> **Data section**
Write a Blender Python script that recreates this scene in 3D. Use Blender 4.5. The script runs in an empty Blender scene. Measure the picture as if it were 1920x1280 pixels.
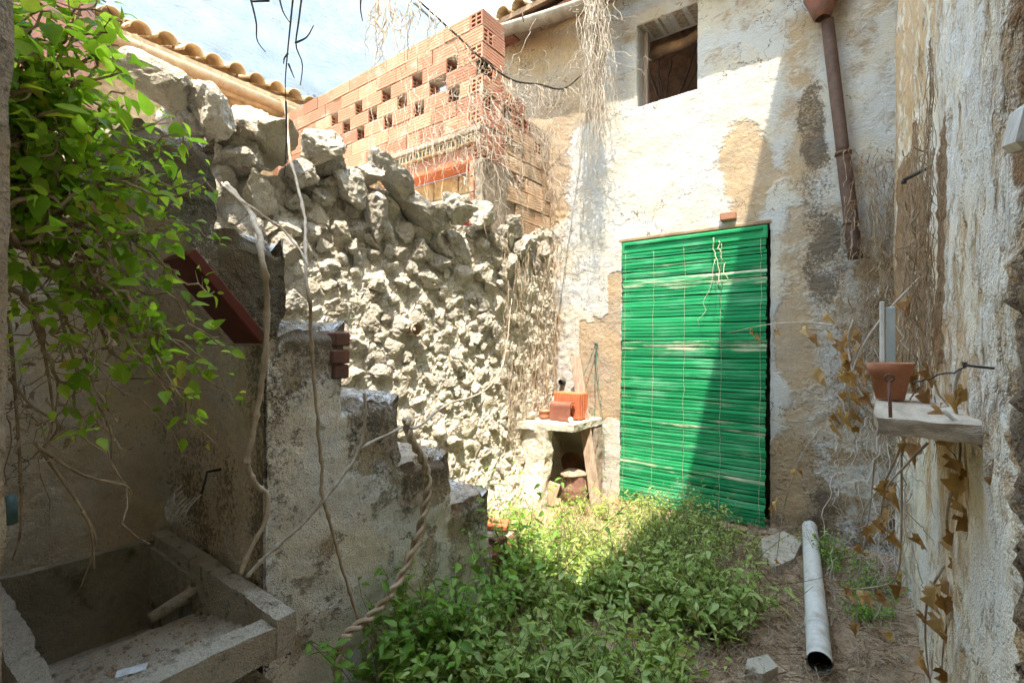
import bpy, math, random
import numpy as np
from mathutils import Matrix, Vector

# ------------------------------------------------------------------ camera, sky, sun, exposure
SC = bpy.context.scene
COL = SC.collection
CAM = np.array([0.0, 0.0, 1.4])
yaw, pit, rol, FPX = math.radians(36.7), math.radians(.45), math.radians(.4), 903.0
FW = np.array([-math.sin(yaw)*math.cos(pit), math.cos(yaw)*math.cos(pit), math.sin(pit)])
_r = np.array([math.cos(yaw), math.sin(yaw), 0.0]); _u = np.cross(_r, FW)
RT = math.cos(rol)*_r + math.sin(rol)*_u
UP = -math.sin(rol)*_r + math.cos(rol)*_u
cd = bpy.data.cameras.new('camera'); cam = bpy.data.objects.new('camera', cd); COL.objects.link(cam)
cd.sensor_width = 36; cd.lens = FPX/1920*36; cd.clip_start = .02; cd.clip_end = 500
cam.matrix_world = Matrix(((RT[0], UP[0], -FW[0], CAM[0]), (RT[1], UP[1], -FW[1], CAM[1]), (RT[2], UP[2], -FW[2], CAM[2]), (0, 0, 0, 1)))
SC.camera = cam
SUN = np.array([-.2016, .375, -1.0])
world = bpy.data.worlds.new('World'); SC.world = world; world.use_nodes = True
wn = world.node_tree.nodes; wl = world.node_tree.links
bg = wn['Background']; sky = wn.new('ShaderNodeTexSky'); sky.sky_type = 'NISHITA'; sky.sun_disc = False; sky.air_density = 2.8; sky.dust_density = .8; sky.ozone_density = 2.5
sky.sun_elevation = math.asin(1/np.linalg.norm(SUN)); sky.sun_rotation = math.atan2(-SUN[0], -SUN[1])
wl.new(sky.outputs[0], bg.inputs[0]); bg.inputs[1].default_value = .15
sd = bpy.data.lights.new('sun', 'SUN'); sun = bpy.data.objects.new('sun', sd); COL.objects.link(sun)
sd.energy = 2.0; sd.angle = math.radians(.4); sd.color = (1, .92, .78)
sun.rotation_euler = Vector(SUN).to_track_quat('-Z', 'Y').to_euler(); sun.location = (2, -4, 14)
SC.view_settings.view_transform = 'Standard'; SC.view_settings.look = 'None'
SC.view_settings.exposure = 2.85; SC.view_settings.gamma = 1
SC.render.engine = 'CYCLES'; SC.cycles.max_bounces = 7; SC.cycles.diffuse_bounces = 5; SC.cycles.transmission_bounces = 3; SC.cycles.glossy_bounces = 2; SC.cycles.use_adaptive_sampling = True; SC.cycles.adaptive_threshold = .03

rng = np.random.default_rng(11); random.seed(5)

# ------------------------------------------------------------------ helpers
def ray(x, y): return FW + RT*(x-960)/FPX - UP*(y-640)/FPX
def at(x, y, ax, val):
    d = ray(x, y); i = 'XYZ'.index(ax); return CAM + d*((val-CAM[i])/d[i])
def dep(x, y, t): return CAM + ray(x, y)*t

_G = np.random.RandomState(3).normal(size=(256, 3)); _G /= np.linalg.norm(_G, axis=1)[:, None]
_P = np.random.RandomState(4).permutation(256)
def pn(P):
    P = np.asarray(P, float); i = np.floor(P).astype(int); f = P-i; u = f*f*f*(f*(f*6-15)+10); out = 0
    for a in (0, 1):
        for b in (0, 1):
            for c in (0, 1):
                h = _P[(_P[(_P[(i[..., 0]+a) & 255]+i[..., 1]+b) & 255]+i[..., 2]+c) & 255]
                d = (_G[h]*(f-np.array([a, b, c]))).sum(-1)
                w = (u[..., 0] if a else 1-u[..., 0])*(u[..., 1] if b else 1-u[..., 1])*(u[..., 2] if c else 1-u[..., 2])
                out = out+w*d
    return out*1.5
def fbm(P, s, o=4, g=.5, seed=0):
    P = np.asarray(P, float)*s+seed*17.31; a = 1; t = 0; n = 0
    for k in range(o): t = t+a*pn(P); n += a; a *= g; P = P*2.03+5.7
    return t/n
def sst(a, b, x): t = np.clip((x-a)/(b-a), 0, 1); return t*t*(3-2*t)
def ell(x, y, cx, cy, rx, ry, soft=.4): return 1-sst(1-soft, 1+soft, np.hypot((x-cx)/rx, (y-cy)/ry))
def rect(x, y, x0, x1, y0, y1, s=.05): return sst(x0-s, x0+s, x)*(1-sst(x1-s, x1+s, x))*sst(y0-s, y0+s, y)*(1-sst(y1-s, y1+s, y))

class MB:
    def __init__(s): s.v = []; s.f = []; s.n = 0
    def add(s, v, f):
        v = np.asarray(v, float).reshape(-1, 3); s.v.append(v); n = s.n
        s.f.extend([tuple(i+n for i in q) for q in f]); s.n += len(v); return s
    def verts(s): return np.concatenate(s.v) if s.v else np.zeros((0, 3))
    def mesh(s, name, mat=None, smooth=False, mask=None, disp=None):
        V = s.verts()
        if disp is not None: V = disp(V)
        me = bpy.data.meshes.new(name); me.from_pydata(V.tolist(), [], s.f)
        if mask is not None:
            m = mask(V); a = me.attributes.new('m', 'FLOAT_COLOR', 'POINT')
            a.data.foreach_set('color', np.concatenate([m, np.ones((len(m), 1))], 1).astype(np.float32).ravel())
        if mat: me.materials.append(mat)
        if smooth: me.polygons.foreach_set('use_smooth', [True]*len(me.polygons))
        me.update(); return me
    def build(s, name, mat, parent=None, smooth=False, mask=None, disp=None, loc=None):
        return obj(name, s.mesh(name, mat, smooth, mask, disp), parent)

def obj(name, me, parent=None, M=None):
    o = bpy.data.objects.new(name, me); COL.objects.link(o)
    if M is not None: o.matrix_world = M
    if parent is not None:
        o.parent = parent; o.matrix_parent_inverse = Matrix.Translation(-Vector(parent['_loc'])) if '_loc' in parent else Matrix.Identity(4)
    return o
def tag(o, label=None, cat=None, group=None, kind=None):
    if label: o['label'] = label
    if cat: o['category'] = cat
    if group: o['group'] = group
    if kind: o['kind'] = kind
    return o
def thing(name, label, cat, loc=(0, 0, 0), group=None):
    o = bpy.data.objects.new(name, None); COL.objects.link(o); o.location = loc; o.empty_display_size = .1
    o['_loc'] = [float(c) for c in loc]
    return tag(o, label, cat, group)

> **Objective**
Reproduce the listing word for word and omit its pictures.

> **Task answer**
Write a Blender Python script that recreates this scene in 3D. Use Blender 4.5. The script runs in an empty Blender scene. Measure the picture as if it were 1920x1280 pixels.
import bpy, math, random
import numpy as np
from mathutils import Matrix, Vector

# ------------------------------------------------------------------ camera, sky, sun, exposure
SC = bpy.context.scene
COL = SC.collection
CAM = np.array([0.0, 0.0, 1.4])
yaw, pit, rol, FPX = math.radians(36.7), math.radians(.45), math.radians(.4), 903.0
FW = np.array([-math.sin(yaw)*math.cos(pit), math.cos(yaw)*math.cos(pit), math.sin(pit)])
_r = np.array([math.cos(yaw), math.sin(yaw), 0.0]); _u = np.cross(_r, FW)
RT = math.cos(rol)*_r + math.sin(rol)*_u
UP = -math.sin(rol)*_r + math.cos(rol)*_u
cd = bpy.data.cameras.new('camera'); cam = bpy.data.objects.new('camera', cd); COL.objects.link(cam)
cd.sensor_width = 36; cd.lens = FPX/1920*36; cd.clip_start = .02; cd.clip_end = 500
cam.matrix_world = Matrix(((RT[0], UP[0], -FW[0], CAM[0]), (RT[1], UP[1], -FW[1], CAM[1]), (RT[2], UP[2], -FW[2], CAM[2]), (0, 0, 0, 1)))
SC.camera = cam
SUN = np.array([-.2016, .375, -1.0])
world = bpy.data.worlds.new('World'); SC.world = world; world.use_nodes = True
wn = world.node_tree.nodes; wl = world.node_tree.links
bg = wn['Background']; sky = wn.new('ShaderNodeTexSky'); sky.sky_type = 'NISHITA'; sky.sun_disc = False; sky.air_density = 2.8; sky.dust_density = .8; sky.ozone_density = 2.5
sky.sun_elevation = math.asin(1/np.linalg.norm(SUN)); sky.sun_rotation = math.atan2(-SUN[0], -SUN[1])
wl.new(sky.outputs[0], bg.inputs[0]); bg.inputs[1].default_value = .15
sd = bpy.data.lights.new('sun', 'SUN'); sun = bpy.data.objects.new('sun', sd); COL.objects.link(sun)
sd.energy = 2.0; sd.angle = math.radians(.4); sd.color = (1, .92, .78)
sun.rotation_euler = Vector(SUN).to_track_quat('-Z', 'Y').to_euler(); sun.location = (2, -4, 14)
SC.view_settings.view_transform = 'Standard'; SC.view_settings.look = 'None'
SC.view_settings.exposure = 2.85; SC.view_settings.gamma = 1
SC.render.engine = 'CYCLES'; SC.cycles.max_bounces = 7; SC.cycles.diffuse_bounces = 5; SC.cycles.transmission_bounces = 3; SC.cycles.glossy_bounces = 2; SC.cycles.use_adaptive_sampling = True; SC.cycles.adaptive_threshold = .03

rng = np.random.default_rng(11); random.seed(5)

# ------------------------------------------------------------------ helpers
def ray(x, y): return FW + RT*(x-960)/FPX - UP*(y-640)/FPX
def at(x, y, ax, val):
    d = ray(x, y); i = 'XYZ'.index(ax); return CAM + d*((val-CAM[i])/d[i])
def dep(x, y, t): return CAM + ray(x, y)*t

_G = np.random.RandomState(3).normal(size=(256, 3)); _G /= np.linalg.norm(_G, axis=1)[:, None]
_P = np.random.RandomState(4).permutation(256)
def pn(P):
    P = np.asarray(P, float); i = np.floor(P).astype(int); f = P-i; u = f*f*f*(f*(f*6-15)+10); out = 0
    for a in (0, 1):
        for b in (0, 1):
            for c in (0, 1):
                h = _P[(_P[(_P[(i[..., 0]+a) & 255]+i[..., 1]+b) & 255]+i[..., 2]+c) & 255]
                d = (_G[h]*(f-np.array([a, b, c]))).sum(-1)
                w = (u[..., 0] if a else 1-u[..., 0])*(u[..., 1] if b else 1-u[..., 1])*(u[..., 2] if c else 1-u[..., 2])
                out = out+w*d
    return out*1.5
def fbm(P, s, o=4, g=.5, seed=0):
    P = np.asarray(P, float)*s+seed*17.31; a = 1; t = 0; n = 0
    for k in range(o): t = t+a*pn(P); n += a; a *= g; P = P*2.03+5.7
    return t/n
def sst(a, b, x): t = np.clip((x-a)/(b-a), 0, 1); return t*t*(3-2*t)
def ell(x, y, cx, cy, rx, ry, soft=.4): return 1-sst(1-soft, 1+soft, np.hypot((x-cx)/rx, (y-cy)/ry))
def rect(x, y, x0, x1, y0, y1, s=.05): return sst(x0-s, x0+s, x)*(1-sst(x1-s, x1+s, x))*sst(y0-s, y0+s, y)*(1-sst(y1-s, y1+s, y))

class MB:
    def __init__(s): s.v = []; s.f = []; s.n = 0
    def add(s, v, f):
        v = np.asarray(v, float).reshape(-1, 3); s.v.append(v); n = s.n
        s.f.extend([tuple(i+n for i in q) for q in f]); s.n += len(v); return s
    def verts(s): return np.concatenate(s.v) if s.v else np.zeros((0, 3))
    def mesh(s, name, mat=None, smooth=False, mask=None, disp=None):
        V = s.verts()
        if disp is not None: V = disp(V)
        me = bpy.data.meshes.new(name); me.from_pydata(V.tolist(), [], s.f)
        if mask is not None:
            m = mask(V); a = me.attributes.new('m', 'FLOAT_COLOR', 'POINT')
            a.data.foreach_set('color', np.concatenate([m, np.ones((len(m), 1))], 1).astype(np.float32).ravel())
        if mat: me.materials.append(mat)
        if smooth: me.polygons.foreach_set('use_smooth', [True]*len(me.polygons))
        me.update(); return me
    def build(s, name, mat, parent=None, smooth=False, mask=None, disp=None, loc=None):
        return obj(name, s.mesh(name, mat, smooth, mask, disp), parent)

def obj(name, me, parent=None, M=None):
    o = bpy.data.objects.new(name, me); COL.objects.link(o)
    if M is not None: o.matrix_world = M
    if parent is not None:
        o.parent = parent; o.matrix_parent_inverse = Matrix.Translation(-Vector(parent['_loc'])) if '_loc' in parent else Matrix.Identity(4)
    return o
def tag(o, label=None, cat=None, group=None, kind=None):
    if label: o['label'] = label
    if cat: o['category'] = cat
    if group: o['group'] = group
    if kind: o['kind'] = kind
    return o
def thing(name, label, cat, loc=(0, 0, 0), group=None):
    o = bpy.data.objects.new(name, None); COL.objects.link(o); o.location = loc; o.empty_display_size = .1
    o['_loc'] = [float(c) for c in loc]
    return tag(o, label, cat, group)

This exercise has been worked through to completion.